→ **WHAT TO DO**:
Search the material below for the word "Treat" and copy every line in which it occurs.
•••
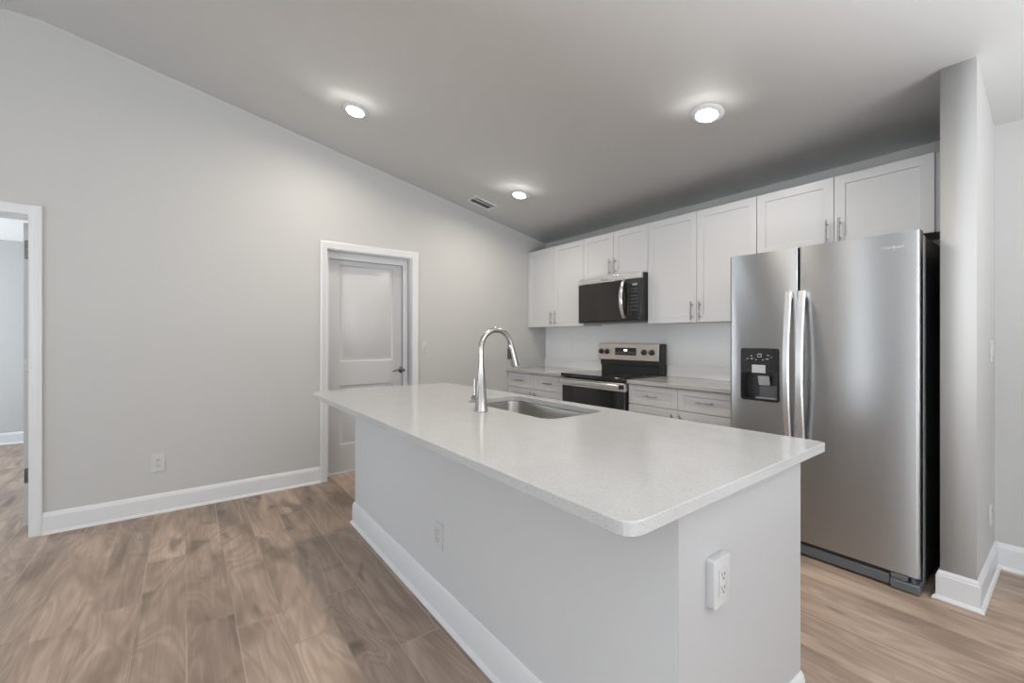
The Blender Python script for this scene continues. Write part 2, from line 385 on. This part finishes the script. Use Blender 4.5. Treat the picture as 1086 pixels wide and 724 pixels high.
def hinge_fn(x, y0, y1, z0, z1):
    def fn(bm):
        pts = rpoly([(y0, z0), (y1, z0), (y1, z1), (y0, z1)], [.012, .001, .001, .012], 4)
        b2 = loops_mesh([pts], x, x+.003, lambda u, v, t: (t, u, v)); me = bpy.data.meshes.new('tmp'); b2.to_mesh(me); b2.free(); bm.from_mesh(me); bpy.data.meshes.remove(me)
        tube(bm, [(x+.004, y1+.003, z0), (x+.004, y1+.003, z1)], .005, 10)
    return fn
d1 = sroot('door_1', (XL, (D1[0]+D1[1])/2, 0))
part('casing', 'trim', d1, lambda bm: casing(bm, D1, XL))
mesh_obj('jamb', jamb(None, D1, 0), 'trim', d1, smooth=False)
mesh_obj('door_stop', stop(D1, XL-.14, XL-.10, .010, .012), 'trim', d1, smooth=False)
DX = XL-WT-.012
s1 = mesh_obj('door_slab', slab(.78, 2.0, .035, lambda u, w, v: (DX-u, -.815-w, v+.014)), 'door', d1); s1['label'] = 'white door leaf swung open into the next room, seen by its hinge edge'
for za, zb in ((1.90, 1.775), (1.12, 1.03), (.395, .295)):
    part('hinge', 'bronze' if za != 1.12 else 'nickel', s1, hinge_fn(DX, -.846, -.818, zb, za), label='dark metal hinge leaf' if za != 1.12 else 'silver hinge leaf')
d2 = sroot('door_2', (XL, (D2[0]+D2[1])/2, 0))
part('casing', 'trim', d2, lambda bm: casing(bm, D2, XL))
mesh_obj('jamb', jamb(None, D2, 0), 'trim', d2, smooth=False)
mesh_obj('door_stop', stop(D2, XL-.150, XL-.112), 'trim', d2, smooth=False)
s2 = mesh_obj('door_slab', slab(D2[1]-D2[0]-.036, 2.012, .035, lambda u, w, v: (XL-.152-w, D2[0]+.018+u, v+.012)), 'door', d2)
s2['label'] = 'white two panel door leaf'
kx, ky, kz = XL-.152, 1.742, .935
def lever(bm):
    lathe(bm, (kx, ky, kz), (1, 0, 0), [(.032, 0), (.032, .006), (.026, .011), (.013, .014), (.012, .045), (.016, .050), (.016, .060), (.008, .064)], 24)
    tube(bm, [(kx+.054, ky, kz), (kx+.055, ky-.03, kz+.003), (kx+.054, ky-.06, kz+.002), (kx+.052, ky-.09, kz-.004), (kx+.050, ky-.108, kz-.010)], [.010, .008, .0075, .007, .005], 12)
part('lever_handle', 'bronze', s2, lever, label='satin nickel lever handle')

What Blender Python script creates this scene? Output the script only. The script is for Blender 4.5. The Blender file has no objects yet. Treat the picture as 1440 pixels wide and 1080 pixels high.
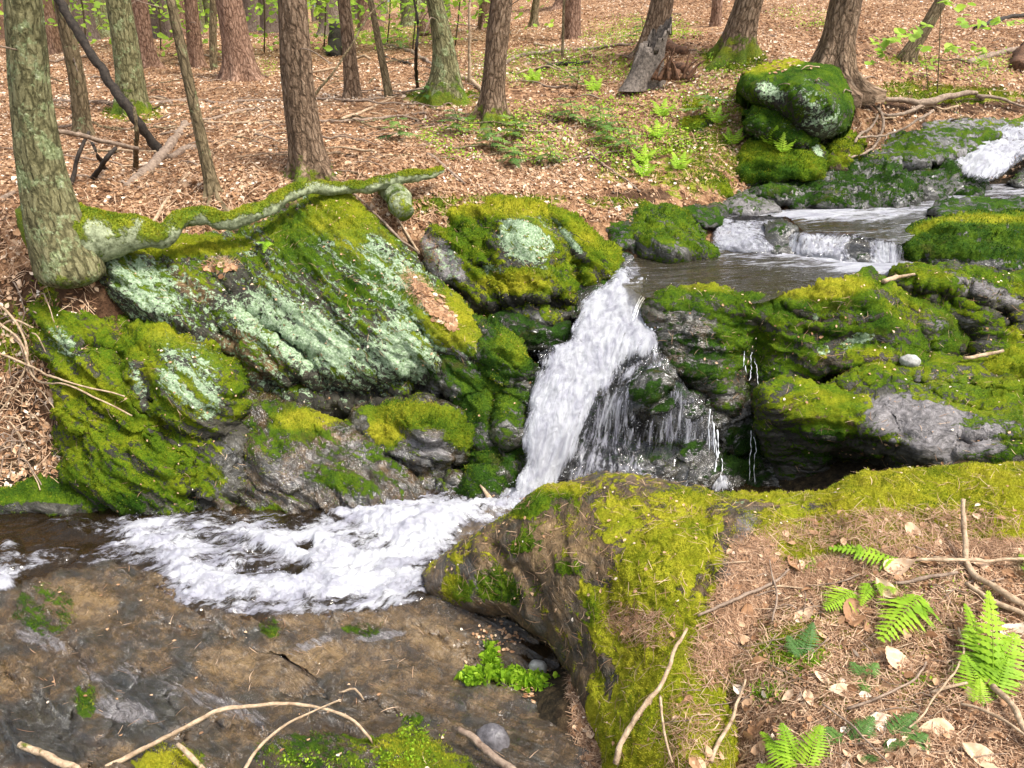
import bpy, math, random
import numpy as np
from mathutils import Vector
from mathutils.bvhtree import BVHTree
random.seed(7); RNG = np.random.default_rng(11)
S = bpy.context.scene; COL = S.collection
# ------------------------------------------------------------ camera, sky, sun, exposure
F = 1040.0; CZ = 2.3; PITCH = math.radians(25)
CT, ST = math.cos(PITCH), math.sin(PITCH)
cd = bpy.data.cameras.new('camera'); cam = bpy.data.objects.new('camera', cd); COL.objects.link(cam)
cam.location = (0, 0, CZ); cam.rotation_euler = (math.pi/2-PITCH, 0, 0)
cd.sensor_width = 36; cd.lens = 36*F/1440; cd.clip_end = 800; cd.clip_start = .05
S.camera = cam
w = bpy.data.worlds.new('World'); S.world = w; w.use_nodes = True
nt = w.node_tree; bg = nt.nodes['Background']
sky = nt.nodes.new('ShaderNodeTexSky'); sky.sky_type = 'NISHITA'; sky.sun_disc = False
SUN_EL, SUN_AZ = math.radians(60), math.radians(118)      # azimuth from +Y (forward) towards +X
sky.sun_elevation = SUN_EL; sky.sun_rotation = SUN_AZ; sky.dust_density = 4; sky.air_density = 1.2; sky.ozone_density = .8
hs = nt.nodes.new('ShaderNodeHueSaturation'); hs.inputs['Saturation'].default_value = .5     # canopy-filtered daylight
nt.links.new(sky.outputs[0], hs.inputs['Color']); nt.links.new(hs.outputs[0], bg.inputs[0]); bg.inputs[1].default_value = .15
sl = bpy.data.lights.new('sun', 'SUN'); sl.energy = 2.6; sl.angle = math.radians(11); sl.color = (1, .95, .87)
so = bpy.data.objects.new('sun', sl); COL.objects.link(so)
sd = Vector((math.sin(SUN_AZ)*math.cos(SUN_EL), math.cos(SUN_AZ)*math.cos(SUN_EL), math.sin(SUN_EL)))
so.rotation_euler = sd.to_track_quat('Z', 'Y').to_euler(); so.location = (0, 0, 20)
S.view_settings.view_transform = 'Standard'; S.view_settings.look = 'None'
S.view_settings.exposure = 1.06; S.view_settings.gamma = 1
S.cycles.max_bounces = 6; S.cycles.transparent_max_bounces = 12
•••
→ **TASK RESPONSE**:
The Blender Python script for this scene continues. Write part 2, from line 385 on. This part finishes the script. Use Blender 4.5. Treat the picture as 1086 pixels wide and 724 pixels high.
What Blender Python script creates this scene? Output the script only. The script is for Blender 4.5. The Blender file has no objects yet. Treat the picture as 1440 pixels wide and 1080 pixels high.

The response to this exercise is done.